For filing and issuing the prospectus of a public company, it must be signed and dated and contain all the necessary information as stated under section 26 of the Companies Act,2013:

  1. Name and registered address of the office, its secretary, auditor, legal advisor, bankers, trustees, etc.
  2. Date of the opening and closing of the issue.
  3. Statements of the Board of Directors about separate bank accounts where receipts of issues are to be kept.
  4. Statement of the Board of Directors about the details of utilization and non-utilisation of receipts of previous issues.
  5. Consent of the directors, auditors, bankers to the issue, expert opinions.
  6. Authority for the issue and details of the resolution passed for it.
  7. Procedure and time scheduled for the allotment and issue of securities.
  8. The capital structure of the in the manner which may be prescribed.
  9. The objective of a public offer.
  10. The objective of the business and its location.
  11. Particulars related to risk factors of the specific project, gestation period of the project, any pending legal action and other important details related to the project.
  12. Minimum subscription and what amount is payable on the premium.
  13. Details of directors, their remuneration and extent of their interest in the company.
  14. Reports for financial information such as auditor’s report, report of profit and loss of the five financial years, business and transaction reports, statement of compliance with the provisions of the Act and any other report.

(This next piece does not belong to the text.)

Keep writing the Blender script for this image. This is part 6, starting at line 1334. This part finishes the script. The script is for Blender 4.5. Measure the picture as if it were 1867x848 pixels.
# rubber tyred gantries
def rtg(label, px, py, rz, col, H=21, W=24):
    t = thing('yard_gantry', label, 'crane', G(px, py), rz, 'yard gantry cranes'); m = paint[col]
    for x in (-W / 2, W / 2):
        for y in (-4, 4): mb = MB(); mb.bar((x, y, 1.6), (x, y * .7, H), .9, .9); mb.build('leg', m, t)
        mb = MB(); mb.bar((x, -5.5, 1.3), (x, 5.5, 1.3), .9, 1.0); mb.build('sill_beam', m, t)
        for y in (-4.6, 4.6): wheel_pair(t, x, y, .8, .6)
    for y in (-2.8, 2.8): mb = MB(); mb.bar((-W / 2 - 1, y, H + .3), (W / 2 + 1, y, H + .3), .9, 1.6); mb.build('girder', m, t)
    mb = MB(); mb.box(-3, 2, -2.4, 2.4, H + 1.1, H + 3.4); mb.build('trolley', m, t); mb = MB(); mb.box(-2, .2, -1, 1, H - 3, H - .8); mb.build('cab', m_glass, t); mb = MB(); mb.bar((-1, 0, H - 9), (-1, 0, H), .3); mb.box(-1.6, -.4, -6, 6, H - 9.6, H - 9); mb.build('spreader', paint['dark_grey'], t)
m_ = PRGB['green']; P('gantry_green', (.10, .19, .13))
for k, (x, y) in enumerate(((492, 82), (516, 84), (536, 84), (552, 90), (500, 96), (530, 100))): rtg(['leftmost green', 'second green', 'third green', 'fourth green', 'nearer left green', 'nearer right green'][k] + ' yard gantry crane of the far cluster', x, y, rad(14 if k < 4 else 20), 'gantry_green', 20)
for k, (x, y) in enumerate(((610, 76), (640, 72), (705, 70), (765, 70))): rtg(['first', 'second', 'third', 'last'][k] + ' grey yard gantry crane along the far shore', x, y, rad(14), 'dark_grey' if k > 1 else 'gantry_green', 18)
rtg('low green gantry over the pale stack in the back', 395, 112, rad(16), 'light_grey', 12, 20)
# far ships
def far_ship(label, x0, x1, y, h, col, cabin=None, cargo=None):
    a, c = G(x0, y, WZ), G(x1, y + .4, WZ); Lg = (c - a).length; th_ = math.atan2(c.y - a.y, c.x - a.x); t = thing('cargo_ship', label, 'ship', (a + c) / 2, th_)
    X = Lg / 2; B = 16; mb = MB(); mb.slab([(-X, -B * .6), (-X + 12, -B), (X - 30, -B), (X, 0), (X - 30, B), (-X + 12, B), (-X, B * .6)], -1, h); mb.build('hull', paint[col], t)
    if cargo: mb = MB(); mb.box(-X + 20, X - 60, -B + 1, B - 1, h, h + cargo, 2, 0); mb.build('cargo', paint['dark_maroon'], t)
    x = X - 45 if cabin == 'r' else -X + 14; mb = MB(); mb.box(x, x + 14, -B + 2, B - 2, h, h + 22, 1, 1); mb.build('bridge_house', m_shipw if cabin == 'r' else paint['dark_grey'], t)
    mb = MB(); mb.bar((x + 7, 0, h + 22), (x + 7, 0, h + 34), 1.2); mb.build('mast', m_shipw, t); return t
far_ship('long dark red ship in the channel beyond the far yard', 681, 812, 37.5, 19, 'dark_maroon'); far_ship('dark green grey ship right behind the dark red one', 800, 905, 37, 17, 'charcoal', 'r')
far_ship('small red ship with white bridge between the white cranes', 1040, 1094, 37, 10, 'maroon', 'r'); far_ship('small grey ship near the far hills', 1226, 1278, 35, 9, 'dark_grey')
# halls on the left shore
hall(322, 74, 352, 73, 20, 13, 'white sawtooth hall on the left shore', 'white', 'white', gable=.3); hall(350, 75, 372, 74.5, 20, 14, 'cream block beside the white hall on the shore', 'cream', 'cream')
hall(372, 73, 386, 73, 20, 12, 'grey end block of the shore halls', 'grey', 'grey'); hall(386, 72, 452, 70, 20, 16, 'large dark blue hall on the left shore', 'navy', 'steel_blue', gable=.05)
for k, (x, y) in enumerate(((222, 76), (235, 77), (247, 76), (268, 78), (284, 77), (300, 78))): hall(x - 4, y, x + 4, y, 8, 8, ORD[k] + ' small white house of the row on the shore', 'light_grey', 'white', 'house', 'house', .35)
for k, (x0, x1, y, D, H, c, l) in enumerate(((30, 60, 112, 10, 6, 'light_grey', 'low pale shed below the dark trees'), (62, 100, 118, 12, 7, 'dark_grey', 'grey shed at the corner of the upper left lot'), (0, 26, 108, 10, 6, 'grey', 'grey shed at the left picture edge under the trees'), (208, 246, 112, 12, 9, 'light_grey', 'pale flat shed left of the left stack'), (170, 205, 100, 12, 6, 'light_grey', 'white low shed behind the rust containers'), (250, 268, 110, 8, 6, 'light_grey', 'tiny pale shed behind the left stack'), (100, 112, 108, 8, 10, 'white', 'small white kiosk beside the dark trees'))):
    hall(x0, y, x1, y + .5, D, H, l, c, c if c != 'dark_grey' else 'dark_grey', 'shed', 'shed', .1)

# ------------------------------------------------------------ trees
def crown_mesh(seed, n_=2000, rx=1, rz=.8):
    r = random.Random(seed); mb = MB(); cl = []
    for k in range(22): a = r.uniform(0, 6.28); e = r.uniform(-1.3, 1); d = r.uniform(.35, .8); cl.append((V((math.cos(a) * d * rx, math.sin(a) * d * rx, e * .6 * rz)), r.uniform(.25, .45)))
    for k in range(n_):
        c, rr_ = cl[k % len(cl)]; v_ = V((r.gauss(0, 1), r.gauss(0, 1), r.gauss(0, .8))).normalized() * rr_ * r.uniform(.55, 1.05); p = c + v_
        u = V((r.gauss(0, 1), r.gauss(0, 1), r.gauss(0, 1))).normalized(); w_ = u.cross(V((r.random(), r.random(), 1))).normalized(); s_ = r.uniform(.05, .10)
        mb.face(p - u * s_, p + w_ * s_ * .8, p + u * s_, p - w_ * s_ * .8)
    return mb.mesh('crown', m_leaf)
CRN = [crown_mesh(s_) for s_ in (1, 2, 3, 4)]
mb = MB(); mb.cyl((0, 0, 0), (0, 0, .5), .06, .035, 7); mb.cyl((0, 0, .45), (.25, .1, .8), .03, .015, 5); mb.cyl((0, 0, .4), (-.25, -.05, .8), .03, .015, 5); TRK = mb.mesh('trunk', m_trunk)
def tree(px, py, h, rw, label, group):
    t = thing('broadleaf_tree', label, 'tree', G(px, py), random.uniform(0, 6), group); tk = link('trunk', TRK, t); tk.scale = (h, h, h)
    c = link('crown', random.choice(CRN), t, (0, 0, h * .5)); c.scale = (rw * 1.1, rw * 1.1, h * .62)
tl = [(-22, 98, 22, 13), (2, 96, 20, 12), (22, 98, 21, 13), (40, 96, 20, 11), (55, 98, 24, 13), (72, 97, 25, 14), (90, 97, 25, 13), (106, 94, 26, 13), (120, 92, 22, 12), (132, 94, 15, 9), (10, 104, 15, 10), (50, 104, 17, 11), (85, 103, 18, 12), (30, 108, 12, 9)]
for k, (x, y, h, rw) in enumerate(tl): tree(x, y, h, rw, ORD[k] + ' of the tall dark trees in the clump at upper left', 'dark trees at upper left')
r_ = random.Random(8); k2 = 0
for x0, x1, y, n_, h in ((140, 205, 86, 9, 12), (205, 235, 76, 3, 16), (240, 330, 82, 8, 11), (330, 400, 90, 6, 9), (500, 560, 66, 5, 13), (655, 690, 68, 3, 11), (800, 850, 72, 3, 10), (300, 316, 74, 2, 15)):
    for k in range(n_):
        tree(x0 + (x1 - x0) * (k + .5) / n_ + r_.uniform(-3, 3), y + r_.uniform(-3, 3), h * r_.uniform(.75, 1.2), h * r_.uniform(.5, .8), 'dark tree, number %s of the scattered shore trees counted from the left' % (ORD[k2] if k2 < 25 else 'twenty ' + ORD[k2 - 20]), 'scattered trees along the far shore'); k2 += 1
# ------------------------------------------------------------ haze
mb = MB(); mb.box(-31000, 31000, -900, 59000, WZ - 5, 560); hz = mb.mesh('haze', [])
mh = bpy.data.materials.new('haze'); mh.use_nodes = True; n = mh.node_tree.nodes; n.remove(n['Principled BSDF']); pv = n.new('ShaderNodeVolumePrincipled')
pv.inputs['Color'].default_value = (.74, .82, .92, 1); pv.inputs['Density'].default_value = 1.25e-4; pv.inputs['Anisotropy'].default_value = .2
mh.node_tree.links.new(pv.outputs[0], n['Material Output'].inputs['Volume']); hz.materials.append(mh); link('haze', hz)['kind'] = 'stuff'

All the companies should ensure that the details given in a prospectus are true and not ambiguous.  Where a prospectus is issued which includes any statement which is untrue or misleading in form or context or any matter is likely to mislead the investor or persons who have subscribed the securities has sustained any loss or damage, then the company and every person who is a director, promoter and expert at the time of issue of the prospectus may be held criminally liable as well as civil liability maybe imposed on them.